With our planet teetering on a climate crisis, environmentalists have recently started making the case for going green from the perspective that it's good for business.
Enter Mark L. Clifford's "The Greening of Asia," which suggests thinking economically is the clearest way for the region to tackle its environmental problems, particularly China, which has grown incredibly over the past decade, becoming one of the environment's biggest threats.
Rather than critiquing the current state of affairs in Asia, the book is a blow-by-blow account of what has and hasn't worked. In three parts, Clifford highlights the problems unique to Asian countries.
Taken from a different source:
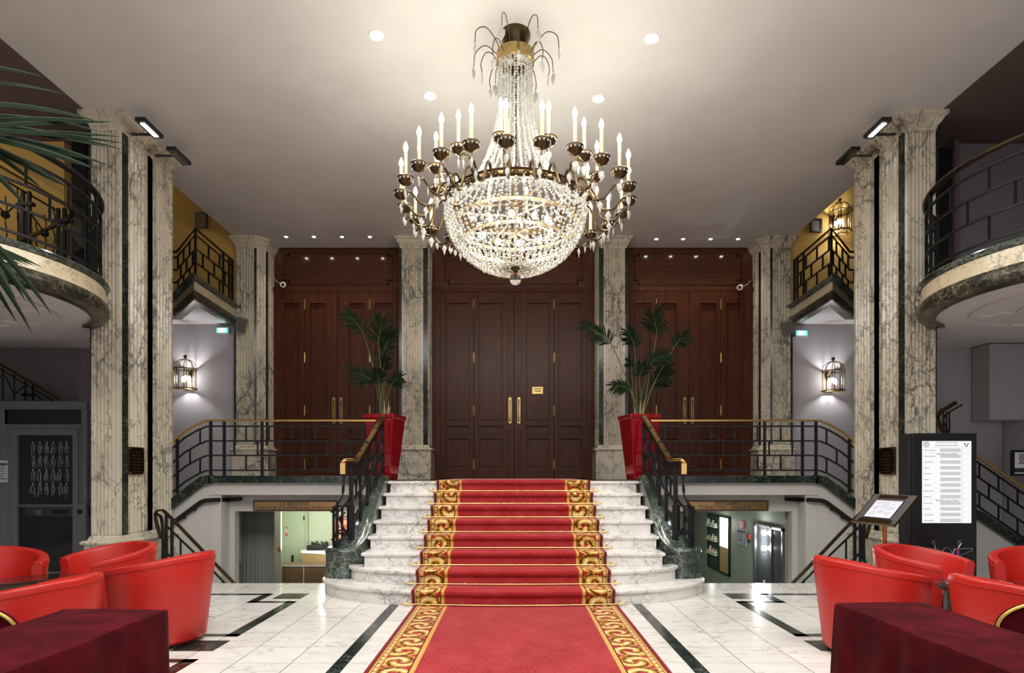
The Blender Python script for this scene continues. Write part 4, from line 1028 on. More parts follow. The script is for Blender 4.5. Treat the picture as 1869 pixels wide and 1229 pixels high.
# loudspeakers on the corner pillars
for s,px,py in ((-1,441,592),(1,1437,598)):
    c=P(px,py,10.78); nm='left' if s<0 else 'right'; t=thing('loudspeaker',tuple(c),'small grey tilted loudspeaker on the %s far corner pillar'%nm,'loudspeaker','pillar loudspeakers')
    mb=MB(); mb.box((-.085,-.07,-.12),(.085,.07,.12)); R=Matrix.Translation(c)@Matrix.Rotation(s*-.30,4,'Y')@Matrix.Rotation(.25,4,'X')@Matrix.Rotation(s*-.3,4,'Z')
    mb.v=[tuple(R@Vector(v)) for v in mb.v]; build('cabinet',mb,M['spk'] if 'spk' in M else mat('speaker_grey',(.17,.15,.13),.6),t,bevel=.008)
    mb=MB(); mb.box((-.072,-.078,-.105),(.072,-.07,.105)); mb.v=[tuple(R@Vector(v)) for v in mb.v]; build('grille',mb,mat('speaker_grille',(.11,.10,.09),.8),t)
    build('bracket',MB().tube([tuple(c+Vector((0,.05,-.03))),tuple(c+Vector((0,.17,-.05)))],.015,6),M['black'],t)
# cameras over the side doors
for px,py,nm in ((517,520,'left'),(1352,525,'right')):
    c=P(px,py,11.40); t=thing('security_camera',tuple(c),'small white security camera on the wood above the %s door'%nm,'camera','security cameras')
    d=Vector((.03 if nm=='left' else -.06,-.10,-.03)); mb=MB(); mb.tube([tuple(c+Vector((0,.04,0))),tuple(c),tuple(c+d)],[.035,.05,.052],16); mb.ball(tuple(c+d*.1),.055,seg=14); build('body',mb,M['white'],t,smooth=50)
    mb=MB(); mb.ball(tuple(c+d*1.02),.03,seg=10); build('lens',mb,M['black'],t,smooth=50)
    mb=MB(); sg=-1 if nm=='left' else 1; mb.tube(catmull([tuple(c+Vector((0,.03,.02))),tuple(c+Vector((sg*.12,.03,.06))),tuple(c+Vector((sg*.20,.03,.14)))],5),.005,5); build('cable',mb,M['white'],t)
# ================================================================ FRAMED THINGS
def framed(px0,py0,px1,py1,y,label,cat,fm,inner,seed):
    a=P(px0,py1,y); b=P(px1,py0,y); c=(a+b)/2; t=thing('picture_frame' if cat=='picture' else 'framed_notice',(c.x,y,c.z),label,cat)
    w=.03; mb=MB()
    mb.box((a.x,y-.02,a.z),(b.x,y+.02,a.z+w)).box((a.x,y-.02,b.z-w),(b.x,y+.02,b.z)).box((a.x,y-.02,a.z+w),(a.x+w,y+.02,b.z-w)).box((b.x-w,y-.02,a.z+w),(b.x,y+.02,b.z-w)); build('frame',mb,fm,t)
    build('print',MB().box((a.x+w,y-.005,a.z+w),(b.x-w,y+.01,b.z-w)),inner,t)
    random.seed(seed); mb=MB()
    return t,a,b,w
t,a,b,w=framed(355,388,378,416,11.02,'small dark framed print on the yellow wall above the left rear balcony','picture',M['black'],mat('sepia_print',(.32,.21,.08),.7),1)
mb=MB()
for k in range(4): mb.tube([(a.x+.05,11.012,a.z+.07+k*.035),(a.x+.11,11.012,a.z+.09+k*.03),(b.x-.05,11.012,a.z+.06+k*.04)],.004,4)
build('drawing',mb,M['black'],t)
framed(1479,400,1500,424,11.02,'small dark framed picture on the shadowed wall above the right rear balcony','picture',M['black'],mat('dark_print',(.05,.035,.02),.6),2)
def notice_text(mb,a,b,y,rows,seed):
    rnd=random.Random(seed); H=b.z-a.z; W=b.x-a.x
    for k in range(rows):
        z=b.z-H*(k+1)/(rows+1); ww=W*(.3+.5*rnd.random()); c=(a.x+b.x)/2; mb.box((c-ww/2,y-.003,z-.006),(c+ww/2,y,z+.006))
t,a,b,w=framed(1846,822,1882,869,8.37,'black framed white notice with lettering on the grey wall at the far right','notice',M['black'],M['paper'],3)
mb=MB(); A=Vector((a.x+w+.02,0,a.z+.15)); B=Vector((b.x-w-.02,0,b.z-w-.01)); notice_text(mb,A,B,8.365,6,4); mb.box((a.x+w+.01,8.362,a.z+.05),(b.x-w-.01,8.366,a.z+.11)); build('lettering',mb,M['ink'],t)
# ================================================================ SIGNS OVER THE BASEMENT OPENINGS
M['mirrorbrass']=mat('mirror_bronze_plate',(.62,.42,.19),.28,1)
for px0,px1,py0,py1,l1,l2,nm,c1,c2,q1,q2 in ((463,615,914.5,932.5,'LE BISTROT','ESPACE COMMUNICATION','left',538,536,920.5,927.8),(1255,1402,914.5,932,'VESTIAIRE','TOILETTES - SALLE P','right',1326,1322,919.8,926.6)):
    y=8.575; a=P(px0,py1,y); b=P(px1,py0,y)
    t=thing('hanging_sign',((a.x+b.x)/2,y,a.z),'long polished bronze sign reading %s over the %s basement opening'%('Le Bistrot' if nm=='left' else 'Vestiaire',nm),'sign','basement signs')
    build('plate',MB().box((a.x+.012,y-.006,a.z+.012),(b.x-.012,y+.02,b.z-.012)),M['mirrorbrass'],t)
    w=.013; mb=MB(); mb.box((a.x,y-.012,a.z),(b.x,y+.02,a.z+w)).box((a.x,y-.012,b.z-w),(b.x,y+.02,b.z)).box((a.x,y-.012,a.z+w),(a.x+w,y+.02,b.z-w)).box((b.x-w,y-.012,a.z+w),(b.x,y+.02,b.z-w)); build('frame',mb,M['wood'],t)
    text('lettering',l1,.066,(PX(c1,y),y-.0075,PZ(q1,y)),M['ink'],t,sx=1.25); text('lettering',l2,.066,(PX(c2,y),y-.0075,PZ(q2,y)),M['ink'],t,sx=1.3 if nm=='left' else 1.25)
# ================================================================ BASEMENT
struct('wall_basement_back',MB().box((-4.6,11.0,-1.6),(0,11.1,1.08)),M['greenwall'])
struct('wall_basement_end',MB().box((0,13.3,-1.6),(4.2,13.4,1.08)),M['greygreen'])
struct('wall_basement_middle',MB().box((-.1,8.72,-1.6),(.1,13.3,1.08)),M['greygreen'])
struct('wall_basement_right',MB().box((3.99,8.76,-1.6),(4.1,13.3,1.08)),M['greygreen'])
struct('wall_basement_left',MB().box((-4.5,8.76,-1.6),(-4.4,11.0,1.08)),M['underwall'])
struct('ceiling_basement',MB().box((-4.5,11.6,1.05),(4.2,13.4,1.15)),M['underwall'])
# curtain
t=thing('curtain',(PX(463,9.3),9.3,-1.55),'long pleated grey curtain hanging in the left basement opening','curtain')
mb=MB(); n=70; x0,x1=PX(424,9.3),PX(500,9.3); vs=[]; rnd=random.Random(3); ph=[rnd.random()*6 for _ in range(5)]
for r in range(9):
    z=.98-2.52*r/8
    for k in range(n):
        u=k/(n-1); amp=.012+.012*r/8; yy=9.3+amp*math.sin(u*74+ph[0]+1.3*math.sin(u*9))+.02*math.sin(u*19+r*.25+ph[1]); vs.append((x0+(x1-x0)*u+.03*math.sin(r*.5+u*7)*(r/8),yy,z))
mb.add(vs,[(r*n+k,r*n+k+1,(r+1)*n+k+1,(r+1)*n+k) for r in range(8) for k in range(n-1)])
o=build('drape',mb,mat('grey_curtain_cloth',(.26,.27,.25),.9,spec=.1),t,smooth=180,recalc=False)
build('curtain_rail',MB().tube([(x0-.1,9.3,1.0),(x1+.1,9.3,1.0)],.015,8),M['iron'],t)
# green service door
y=10.96; t=thing('door_6',(PX(532,y),y,-1.55),'pale green basement service door','door',kind='structure')
build('door_frame',MB().box((PX(503,y),y-.03,-1.6),(PX(508,y),y+.03,.95)).box((PX(557,y),y-.03,-1.6),(PX(563,y),y+.03,.95)),mat('dark_green_paint',(.36,.42,.28),.5),t)
dl=build('door_leaf',MB().box((PX(508.5,y),y-.02,-1.55),(PX(556.5,y),y+.02,.94)),mat('green_door_paint',(.42,.49,.33),.5),t)
build('door_handle',MB().box((PX(534,y),y-.06,PZ(1029,y)),(PX(537,y),y-.02,PZ(1013,y))),M['black'],dl)
mb=MB(); mb.box((PX(555.5,y),y-.05,PZ(950,y)),(PX(557,y),y-.02,PZ(942,y))).box((PX(508,y),y-.05,PZ(952,y)),(PX(509.5,y),y-.02,PZ(944,y))).box((PX(555.5,y),y-.05,PZ(1008,y)),(PX(557,y),y-.02,PZ(1002,y))); build('hinge',mb,M['iron'],dl)
mb=MB(); mb.box((PX(521.5,y),y-.025,PZ(979,y)),(PX(526,y),y-.02,PZ(962,y)))
o=build('safety_notice',mb,mat('orange_red_notice',(.55,.13,.06),.6),None); tag(o,'narrow red safety notice stuck on the pale green basement door','notice')
mb=MB(); mb.box((PX(522.4,y),y-.028,PZ(973,y)),(PX(525,y),y-.0255,PZ(965,y))); build('white_symbol',mb,M['paper'],o)
mb=MB(); mb.box((PX(501,9.6),9.6,PZ(1009,9.6)),(PX(509,9.6),9.68,PZ(1000,9.6)))
t=build('fire_alarm_box',mb,mat('red_plastic',(.35,.02,.02),.4),bevel=.005); tag(t,'small dark red alarm box beside the grey curtain','alarm box')
struct('trim_4',MB().box((PX(500,9.5),9.45,-1.6),(PX(503.5,9.5),9.75,1.08)),M['greenwall'])
# brown low counter, white counter with wooden front
t=thing('brown_counter',(PX(550,9.9),9.9,-1.6),'low brown laminate counter seen below the pale green door','counter')
y=9.9; build('body',MB().box((PX(504,y),y,-1.6),(PX(604,y),y+.4,PZ(1033,y))),M['woodlow'],t)
mb=MB(); mb.box((PX(553.5,y),y-.006,-1.6),(PX(555,y),y,PZ(1034,y))); mb.box((PX(504,y),y-.008,PZ(1034.5,y)),(PX(604,y),y,PZ(1033,y))); build('joint_strip',mb,M['underwall'],t)
t=thing('bar_counter',(-3.3,10.6,-1.6),'white topped bar counter with light wood front in the left basement','counter')
fl=[(PX(563,10.9),10.9),(PX(563,10.9),10.55),(PX(606,10.35),10.35),(PX(606,10.9),10.9)]
build('front',MB().prism(fl,-1.6,-.02),M['oak'],t); build('counter_top',MB().prism(offset_poly(fl,.015),-.02,.03),M['white'],t)
t=thing('black_tray',(PX(580,10.6),10.6,.03),'black tray heaped with dark items on the white basement counter','tray')
x=PX(580,10.65); mb=MB(); mb.prism([(x-.15,10.5),(x+.15,10.5),(x+.17,10.75),(x-.13,10.75)],.032,.12); build('tray',mb,M['black'],t,bevel=.01)
mb=MB(); rnd=random.Random(5)
for k in range(22): mb.ball((x-.1+.26*rnd.random(),10.53+.2*rnd.random(),.13+.03*rnd.random()),.022,seg=6)
o=build('contents',mb,mat('dark_items',(.03,.03,.025),.6),t); o['kind']='stuff'
for k,(px) in enumerate((566,570)):
    mb=MB(); xx=PX(px,10.45); mb.lathe([(.018,.032),(.02,.07),(.012,.08),(.008,.10),(.008,.125)],(xx,10.62,0),10)
    o=build('glass_cruet',mb,M['thinglass'],smooth=50); tag(o,'tiny clear glass cruet standing in front of the black tray','cruet','cruets on the bar')
t=thing('orange_shelf_unit',(PX(628,10.5),10.6,-1.6),'orange shelf unit glimpsed through the left scrolled newel railing','shelf')
y=10.42; mb=MB(); mb.box((PX(612,y),y,-1.6),(PX(650,y),y+.3,PZ(944,y))); build('carcass',mb,mat('dark_red_panel',(.14,.03,.02),.5),t)
mb=MB()
for k in range(4): mb.box((PX(613,y),y-.05,PZ(958+k*14,y)),(PX(648,y),y,PZ(949+k*14,y)))
build('shelf_front',mb,mat('orange_lacquer',(.62,.10,.03),.4),t,bevel=.008)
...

He begins by looking at the boom and bust of a solar panel company in China, then explores the potential for "green buildings" and ends with case studies from Indonesia and Singapore.
Clifford, for the most part, fails to mention that the types of governments that exist in countries such as China and Singapore are authoritarian, allowing rapid change in environmental policy. But this minor oversight, doesn't weaken his central point: sustainable infrastructure, which establishes green industries and reduces red tape, does more than reduce pollution — it makes money.
"The Greening of Asia" is an easy read and is littered with the kind of humorous and horrifying anecdotes about life in Asia that you'll be likely to share at the dinner table.
Clifford argues that environmentalism is one of the region's most pressing problems and he provides a swift guide to what works, absconding from the more standard approaches to the climate crisis.